Sunday
May 31, 1998
Song of the Open Road (excerpt)
Today's Reading: Lines from "Song of the Open Road" by Walt Whitman.
It's the anniversary of the BRITISH RAID ON COLOGNE, 1942. The Royal Air Force sent about a thousand bombers to hit Cologne, the rail and industrial center on the Rhine in Nazi Germany. The RAF caught the Germans off-guard and for about an hour and a half straight, one plane every six seconds dropped its bombs. The city was flattened - with the exception of the ancient Cologne Cathedral with its big twin towers.
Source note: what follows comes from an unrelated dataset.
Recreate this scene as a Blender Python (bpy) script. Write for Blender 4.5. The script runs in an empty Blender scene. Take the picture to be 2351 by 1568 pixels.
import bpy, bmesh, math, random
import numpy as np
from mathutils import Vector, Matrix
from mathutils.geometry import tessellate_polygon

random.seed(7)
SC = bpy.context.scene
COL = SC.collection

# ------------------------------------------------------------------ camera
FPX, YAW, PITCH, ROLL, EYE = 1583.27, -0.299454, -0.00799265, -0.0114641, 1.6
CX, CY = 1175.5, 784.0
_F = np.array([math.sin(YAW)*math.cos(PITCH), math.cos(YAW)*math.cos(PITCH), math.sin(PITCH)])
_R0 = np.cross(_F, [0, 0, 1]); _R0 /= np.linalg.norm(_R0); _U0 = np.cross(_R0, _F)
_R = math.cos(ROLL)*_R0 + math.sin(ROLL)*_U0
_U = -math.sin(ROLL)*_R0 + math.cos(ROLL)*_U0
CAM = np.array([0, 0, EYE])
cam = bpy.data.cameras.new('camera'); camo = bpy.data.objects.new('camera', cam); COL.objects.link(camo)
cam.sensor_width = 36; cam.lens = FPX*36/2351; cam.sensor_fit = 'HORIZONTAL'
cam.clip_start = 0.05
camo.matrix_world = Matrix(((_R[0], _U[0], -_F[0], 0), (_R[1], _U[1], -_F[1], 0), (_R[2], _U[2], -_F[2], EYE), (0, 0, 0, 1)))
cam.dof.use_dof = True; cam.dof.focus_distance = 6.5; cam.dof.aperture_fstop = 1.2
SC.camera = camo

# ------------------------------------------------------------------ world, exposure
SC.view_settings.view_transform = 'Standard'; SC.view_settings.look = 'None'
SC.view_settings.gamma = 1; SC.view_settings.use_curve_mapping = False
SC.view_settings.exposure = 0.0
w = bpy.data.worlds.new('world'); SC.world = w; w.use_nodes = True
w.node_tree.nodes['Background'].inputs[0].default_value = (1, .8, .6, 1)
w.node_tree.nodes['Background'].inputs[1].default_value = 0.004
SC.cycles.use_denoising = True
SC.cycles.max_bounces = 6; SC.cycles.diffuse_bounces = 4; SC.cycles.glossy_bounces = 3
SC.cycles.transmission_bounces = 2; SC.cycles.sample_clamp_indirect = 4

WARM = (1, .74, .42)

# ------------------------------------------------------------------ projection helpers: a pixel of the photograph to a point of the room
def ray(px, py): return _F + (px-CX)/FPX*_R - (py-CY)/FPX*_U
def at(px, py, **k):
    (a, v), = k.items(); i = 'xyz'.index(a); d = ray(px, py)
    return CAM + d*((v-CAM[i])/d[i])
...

The British lost only 44 planes in the raid, and Prime Minister Winston Churchill called it "a herald of what Germany will receive city by city from now on."
It's the birthday in Cambridge, Massachusetts, 1894, of comedian FRED ALLEN, John Florence Sullivan. When he got into vaudeville he took the name Fred Allen in honor of the American Revolutionary war hero Ethan Allen who, he said, was no longer using the name. He was on radio in the '30s and '40s and had a skit called Allen's Alley, where characters like poet Falstaff Openshaw; Pansy Nussbaum, a Jewish housewife from Brooklyn; and the bombastic Southern senator, Beauregard Claghorn all lived.
It's the birthday in Buffalo, New York, 1893, of the children's author ELIZABETH COATSWORTH,, author of The Cat Who Went to Heaven (1930); Enchanted (1968); and Under the Green Willow (1971).
It's the birthday in West Hills, Long Island, 1819, of WALT WHITMAN, who described himself in his poetry as "turbulent, fleshy, sensual, eating, drinking and breeding." He worked as a printer, journalist, editor, carpenter, Realtor, teacher - most of which failed - before coming out in 1855 with a little book of poems called Leaves of Grass. He couldn't find a publisher for it so he printed it himself - no name on the cover, just a picture of Whitman standing with a cocked hat and his hand in his trouser pocket.